A.W.: I grew up on Chicago’s South Side and crossed town every day to go to school. Chicago segregation, coupled with the city’s grid, is perfect for systemic oppression because it sets boundaries, and then we mentally reinforce them. I was hyperaware of color all the time, as in race, thinking, “That’s a Mexican neighborhood.” “Chinese people are there.” “White folks do this.” Things like that. And I’ve loved [chromatic] color since birth. Then I learned about color in an academic setting.

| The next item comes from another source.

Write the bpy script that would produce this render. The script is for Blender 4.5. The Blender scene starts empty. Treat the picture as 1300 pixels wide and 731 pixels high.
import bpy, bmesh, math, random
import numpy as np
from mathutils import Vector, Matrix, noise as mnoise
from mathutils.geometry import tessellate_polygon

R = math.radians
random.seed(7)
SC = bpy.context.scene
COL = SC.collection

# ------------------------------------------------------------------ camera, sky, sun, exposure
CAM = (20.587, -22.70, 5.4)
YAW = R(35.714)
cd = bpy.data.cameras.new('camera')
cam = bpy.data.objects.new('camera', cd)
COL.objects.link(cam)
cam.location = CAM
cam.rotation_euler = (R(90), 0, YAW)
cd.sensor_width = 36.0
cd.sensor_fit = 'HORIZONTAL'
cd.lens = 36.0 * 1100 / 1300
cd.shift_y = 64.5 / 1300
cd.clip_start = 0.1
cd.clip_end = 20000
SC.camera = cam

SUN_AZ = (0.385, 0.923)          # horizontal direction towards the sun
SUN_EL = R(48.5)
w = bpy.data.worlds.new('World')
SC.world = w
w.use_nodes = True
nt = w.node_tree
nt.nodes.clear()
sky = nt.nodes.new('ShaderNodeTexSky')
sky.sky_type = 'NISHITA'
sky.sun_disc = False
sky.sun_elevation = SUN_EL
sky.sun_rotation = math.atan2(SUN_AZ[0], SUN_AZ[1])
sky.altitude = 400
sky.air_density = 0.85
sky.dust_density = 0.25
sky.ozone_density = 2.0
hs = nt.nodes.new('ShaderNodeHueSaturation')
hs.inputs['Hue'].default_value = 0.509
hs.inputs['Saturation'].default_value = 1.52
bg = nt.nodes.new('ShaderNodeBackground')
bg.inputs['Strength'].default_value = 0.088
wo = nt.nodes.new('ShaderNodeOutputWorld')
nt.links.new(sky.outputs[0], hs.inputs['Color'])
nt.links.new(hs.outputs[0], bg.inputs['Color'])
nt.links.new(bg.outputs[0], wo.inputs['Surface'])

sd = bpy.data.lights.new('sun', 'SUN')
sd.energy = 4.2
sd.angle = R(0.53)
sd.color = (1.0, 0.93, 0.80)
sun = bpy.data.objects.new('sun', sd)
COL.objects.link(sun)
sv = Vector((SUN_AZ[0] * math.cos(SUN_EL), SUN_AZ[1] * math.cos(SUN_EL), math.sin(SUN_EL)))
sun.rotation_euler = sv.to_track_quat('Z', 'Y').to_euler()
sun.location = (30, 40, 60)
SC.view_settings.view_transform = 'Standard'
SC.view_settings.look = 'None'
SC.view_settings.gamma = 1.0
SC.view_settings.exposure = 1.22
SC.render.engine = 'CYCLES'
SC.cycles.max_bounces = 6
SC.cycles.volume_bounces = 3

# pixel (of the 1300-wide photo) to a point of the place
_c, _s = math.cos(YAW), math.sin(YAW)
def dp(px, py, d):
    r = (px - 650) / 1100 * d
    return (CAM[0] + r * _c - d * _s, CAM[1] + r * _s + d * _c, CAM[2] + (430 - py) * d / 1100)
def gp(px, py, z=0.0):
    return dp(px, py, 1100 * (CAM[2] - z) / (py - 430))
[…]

One summer, while [I was] teaching color theory, a friend joked, “They pay you money to teach people what? Red and blue is green?” I said, “No, color theory is a whole science.” She said, “You know colored theory.” We laughed and I left it alone. A week or two later, I thought, “I do know colored theory.” I spent another few years making sense of it. It seemed so juicy. I started to think, “What things make you think of the color first?” There’s a story I told in the TED Talk: I met a gentleman who grew up near the “Crown Royal Bag” house. He thought the purple house meant Prince was coming. Even after I told him about my art, he said, “You wait and see. Prince might show up and perform right here.” Suddenly, he had hope for that vacant lot, in a way that maybe he didn’t before. To me, that was success.

J.K.: It was brilliant.

A.W.: At first, I wasn’t as familiar with your work, but when I started to look into it, I was like, “How could I have missed all of this? These are the exact same things I’m thinking and talking about.” I’m excited about how we translate these thoughts across mediums — theater, performance, music, architecture, sculpture, writing.